Your objective -
Gather all lines from the material that contain "More".

Stored entries
[start]

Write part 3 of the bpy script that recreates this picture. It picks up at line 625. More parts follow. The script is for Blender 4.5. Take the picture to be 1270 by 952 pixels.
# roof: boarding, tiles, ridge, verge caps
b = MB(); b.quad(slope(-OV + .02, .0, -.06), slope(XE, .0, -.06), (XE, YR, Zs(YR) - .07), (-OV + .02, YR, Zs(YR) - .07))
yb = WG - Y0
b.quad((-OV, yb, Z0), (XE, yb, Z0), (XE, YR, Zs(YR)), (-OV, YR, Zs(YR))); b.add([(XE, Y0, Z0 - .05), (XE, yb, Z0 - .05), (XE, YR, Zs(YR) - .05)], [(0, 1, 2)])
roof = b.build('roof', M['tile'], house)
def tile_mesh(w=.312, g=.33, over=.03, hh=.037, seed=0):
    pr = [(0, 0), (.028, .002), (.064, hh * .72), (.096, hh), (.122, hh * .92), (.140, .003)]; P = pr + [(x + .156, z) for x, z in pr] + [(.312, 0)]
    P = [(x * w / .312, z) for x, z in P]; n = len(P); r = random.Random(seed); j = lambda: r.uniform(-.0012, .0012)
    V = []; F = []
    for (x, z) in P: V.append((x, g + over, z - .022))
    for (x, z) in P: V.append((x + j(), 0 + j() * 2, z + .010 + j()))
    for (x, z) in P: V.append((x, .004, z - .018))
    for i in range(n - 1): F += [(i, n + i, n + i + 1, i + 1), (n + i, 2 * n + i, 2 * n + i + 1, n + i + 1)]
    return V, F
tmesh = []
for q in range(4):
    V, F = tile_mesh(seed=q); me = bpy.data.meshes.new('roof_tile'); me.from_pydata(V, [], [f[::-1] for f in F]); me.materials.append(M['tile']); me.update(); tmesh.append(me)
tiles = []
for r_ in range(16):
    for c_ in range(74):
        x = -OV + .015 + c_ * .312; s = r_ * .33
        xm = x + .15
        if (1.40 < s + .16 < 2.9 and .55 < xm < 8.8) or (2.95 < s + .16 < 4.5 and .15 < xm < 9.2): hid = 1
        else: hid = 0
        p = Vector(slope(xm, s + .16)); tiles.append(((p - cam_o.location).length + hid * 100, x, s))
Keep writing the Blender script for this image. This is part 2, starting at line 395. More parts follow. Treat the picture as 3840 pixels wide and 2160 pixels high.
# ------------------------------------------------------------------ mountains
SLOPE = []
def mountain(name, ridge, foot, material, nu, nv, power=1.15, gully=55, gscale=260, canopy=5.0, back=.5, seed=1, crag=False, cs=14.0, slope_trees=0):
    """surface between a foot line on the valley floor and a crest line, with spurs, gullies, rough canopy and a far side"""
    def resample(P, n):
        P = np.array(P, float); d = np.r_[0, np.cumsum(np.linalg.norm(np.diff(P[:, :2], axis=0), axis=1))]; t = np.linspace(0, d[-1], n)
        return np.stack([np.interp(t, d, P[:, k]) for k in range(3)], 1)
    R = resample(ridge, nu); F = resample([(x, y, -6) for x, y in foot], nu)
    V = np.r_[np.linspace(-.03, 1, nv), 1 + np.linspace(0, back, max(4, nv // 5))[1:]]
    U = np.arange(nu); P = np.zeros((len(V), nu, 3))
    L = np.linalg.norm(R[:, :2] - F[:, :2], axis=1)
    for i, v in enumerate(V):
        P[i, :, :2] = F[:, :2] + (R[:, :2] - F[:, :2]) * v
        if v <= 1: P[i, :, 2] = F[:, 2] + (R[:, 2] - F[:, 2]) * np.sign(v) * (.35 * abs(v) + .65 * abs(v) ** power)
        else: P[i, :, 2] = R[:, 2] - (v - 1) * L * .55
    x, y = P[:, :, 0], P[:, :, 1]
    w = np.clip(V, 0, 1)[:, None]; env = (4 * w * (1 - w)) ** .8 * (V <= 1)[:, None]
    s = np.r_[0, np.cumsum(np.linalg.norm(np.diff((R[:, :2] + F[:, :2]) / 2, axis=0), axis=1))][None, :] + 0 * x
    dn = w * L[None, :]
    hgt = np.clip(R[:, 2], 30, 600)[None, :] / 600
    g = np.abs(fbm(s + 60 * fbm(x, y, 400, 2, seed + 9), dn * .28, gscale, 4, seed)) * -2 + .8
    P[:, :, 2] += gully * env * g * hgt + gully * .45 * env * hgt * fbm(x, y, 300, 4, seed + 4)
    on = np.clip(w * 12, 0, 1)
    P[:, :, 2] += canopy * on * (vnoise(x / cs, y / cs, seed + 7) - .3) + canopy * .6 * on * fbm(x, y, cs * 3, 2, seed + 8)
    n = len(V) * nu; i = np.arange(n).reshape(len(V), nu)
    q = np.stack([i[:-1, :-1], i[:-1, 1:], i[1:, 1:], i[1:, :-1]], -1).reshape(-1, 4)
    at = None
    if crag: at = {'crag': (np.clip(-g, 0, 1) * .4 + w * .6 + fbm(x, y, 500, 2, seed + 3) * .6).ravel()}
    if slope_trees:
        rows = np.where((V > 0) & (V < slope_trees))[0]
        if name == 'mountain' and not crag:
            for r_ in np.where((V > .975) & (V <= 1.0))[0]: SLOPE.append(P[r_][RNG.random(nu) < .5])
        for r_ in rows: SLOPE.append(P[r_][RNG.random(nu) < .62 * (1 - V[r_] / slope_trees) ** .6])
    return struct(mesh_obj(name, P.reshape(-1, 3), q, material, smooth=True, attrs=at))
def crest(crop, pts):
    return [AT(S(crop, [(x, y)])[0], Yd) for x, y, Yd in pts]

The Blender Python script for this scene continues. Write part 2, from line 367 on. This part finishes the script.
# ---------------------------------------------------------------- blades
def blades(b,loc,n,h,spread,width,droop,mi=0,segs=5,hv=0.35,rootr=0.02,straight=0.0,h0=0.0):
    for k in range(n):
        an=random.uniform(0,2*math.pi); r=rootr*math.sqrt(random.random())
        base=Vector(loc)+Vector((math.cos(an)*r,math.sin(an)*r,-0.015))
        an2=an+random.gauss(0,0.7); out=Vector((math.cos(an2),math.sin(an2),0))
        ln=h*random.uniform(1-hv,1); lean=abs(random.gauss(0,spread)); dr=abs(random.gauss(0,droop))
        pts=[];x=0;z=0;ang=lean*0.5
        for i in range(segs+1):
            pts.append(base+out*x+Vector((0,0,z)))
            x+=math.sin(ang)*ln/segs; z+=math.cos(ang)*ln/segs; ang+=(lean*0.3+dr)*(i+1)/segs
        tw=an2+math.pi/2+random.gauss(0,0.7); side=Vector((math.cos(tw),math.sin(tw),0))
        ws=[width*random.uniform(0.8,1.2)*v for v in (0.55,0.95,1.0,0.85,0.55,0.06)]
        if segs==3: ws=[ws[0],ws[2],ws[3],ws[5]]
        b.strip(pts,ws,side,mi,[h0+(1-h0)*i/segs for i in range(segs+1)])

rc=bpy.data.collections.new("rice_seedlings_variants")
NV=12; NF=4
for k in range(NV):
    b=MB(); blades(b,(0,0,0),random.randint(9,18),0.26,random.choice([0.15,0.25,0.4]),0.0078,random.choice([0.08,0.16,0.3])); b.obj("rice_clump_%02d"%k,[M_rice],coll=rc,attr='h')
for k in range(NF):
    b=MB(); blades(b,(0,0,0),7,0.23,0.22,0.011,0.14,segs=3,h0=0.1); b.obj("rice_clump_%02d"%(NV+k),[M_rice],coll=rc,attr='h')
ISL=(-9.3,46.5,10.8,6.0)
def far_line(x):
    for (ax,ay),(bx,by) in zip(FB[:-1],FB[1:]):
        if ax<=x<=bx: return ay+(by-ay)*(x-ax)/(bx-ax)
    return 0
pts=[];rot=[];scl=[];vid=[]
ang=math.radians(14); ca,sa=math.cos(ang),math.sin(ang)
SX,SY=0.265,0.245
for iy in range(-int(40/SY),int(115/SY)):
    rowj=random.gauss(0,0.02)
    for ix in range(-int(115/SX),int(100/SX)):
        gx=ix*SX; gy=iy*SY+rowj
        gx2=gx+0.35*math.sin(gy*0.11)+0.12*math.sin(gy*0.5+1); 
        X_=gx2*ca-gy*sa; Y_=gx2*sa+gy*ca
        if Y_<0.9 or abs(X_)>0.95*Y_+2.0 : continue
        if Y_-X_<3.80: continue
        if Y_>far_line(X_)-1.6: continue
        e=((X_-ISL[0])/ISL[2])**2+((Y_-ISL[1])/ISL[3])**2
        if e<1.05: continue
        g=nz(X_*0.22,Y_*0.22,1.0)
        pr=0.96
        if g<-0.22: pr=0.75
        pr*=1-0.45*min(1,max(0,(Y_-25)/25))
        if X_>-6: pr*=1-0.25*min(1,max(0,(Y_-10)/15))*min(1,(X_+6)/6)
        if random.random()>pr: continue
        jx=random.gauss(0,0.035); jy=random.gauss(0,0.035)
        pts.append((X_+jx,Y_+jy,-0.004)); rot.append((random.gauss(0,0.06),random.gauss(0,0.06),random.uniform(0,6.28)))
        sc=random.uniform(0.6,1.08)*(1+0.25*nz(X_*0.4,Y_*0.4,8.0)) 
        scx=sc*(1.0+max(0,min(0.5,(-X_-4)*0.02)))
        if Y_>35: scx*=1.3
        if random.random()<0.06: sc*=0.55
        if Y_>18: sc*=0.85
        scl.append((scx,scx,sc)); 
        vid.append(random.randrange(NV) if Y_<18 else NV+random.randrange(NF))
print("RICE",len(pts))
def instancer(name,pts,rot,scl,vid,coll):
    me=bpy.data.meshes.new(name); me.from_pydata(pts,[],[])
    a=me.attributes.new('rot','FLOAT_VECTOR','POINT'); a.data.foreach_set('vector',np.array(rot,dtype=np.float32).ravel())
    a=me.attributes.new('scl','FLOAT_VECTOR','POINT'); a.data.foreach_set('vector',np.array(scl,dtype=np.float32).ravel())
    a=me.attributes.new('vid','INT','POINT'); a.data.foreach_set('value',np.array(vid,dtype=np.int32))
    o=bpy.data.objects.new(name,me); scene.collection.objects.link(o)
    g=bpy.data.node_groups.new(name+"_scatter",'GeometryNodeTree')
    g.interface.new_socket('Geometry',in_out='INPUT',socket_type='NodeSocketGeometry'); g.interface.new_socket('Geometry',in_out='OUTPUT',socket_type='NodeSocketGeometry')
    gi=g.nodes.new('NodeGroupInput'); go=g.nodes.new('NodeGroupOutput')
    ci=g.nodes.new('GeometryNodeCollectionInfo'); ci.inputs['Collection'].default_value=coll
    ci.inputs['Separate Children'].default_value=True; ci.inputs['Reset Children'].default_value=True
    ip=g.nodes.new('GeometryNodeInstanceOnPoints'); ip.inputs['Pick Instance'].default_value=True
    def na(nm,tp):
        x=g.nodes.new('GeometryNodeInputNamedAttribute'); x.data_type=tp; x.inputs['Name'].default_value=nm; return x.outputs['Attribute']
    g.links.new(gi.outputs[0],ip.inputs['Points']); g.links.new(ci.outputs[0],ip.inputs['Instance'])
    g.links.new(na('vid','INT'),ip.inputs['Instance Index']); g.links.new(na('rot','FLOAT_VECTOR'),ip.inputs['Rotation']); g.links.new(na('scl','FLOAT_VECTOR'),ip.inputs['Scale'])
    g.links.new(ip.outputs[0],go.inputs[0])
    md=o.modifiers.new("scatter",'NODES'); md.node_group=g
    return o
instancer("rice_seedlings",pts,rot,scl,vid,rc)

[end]

Answer below -
Write part 3 of the bpy script that recreates this picture. It picks up at line 625. More parts follow. The script is for Blender 4.5. Take the picture to be 1270 by 952 pixels.
Keep writing the Blender script for this image. This is part 2, starting at line 395. More parts follow. Treat the picture as 3840 pixels wide and 2160 pixels high.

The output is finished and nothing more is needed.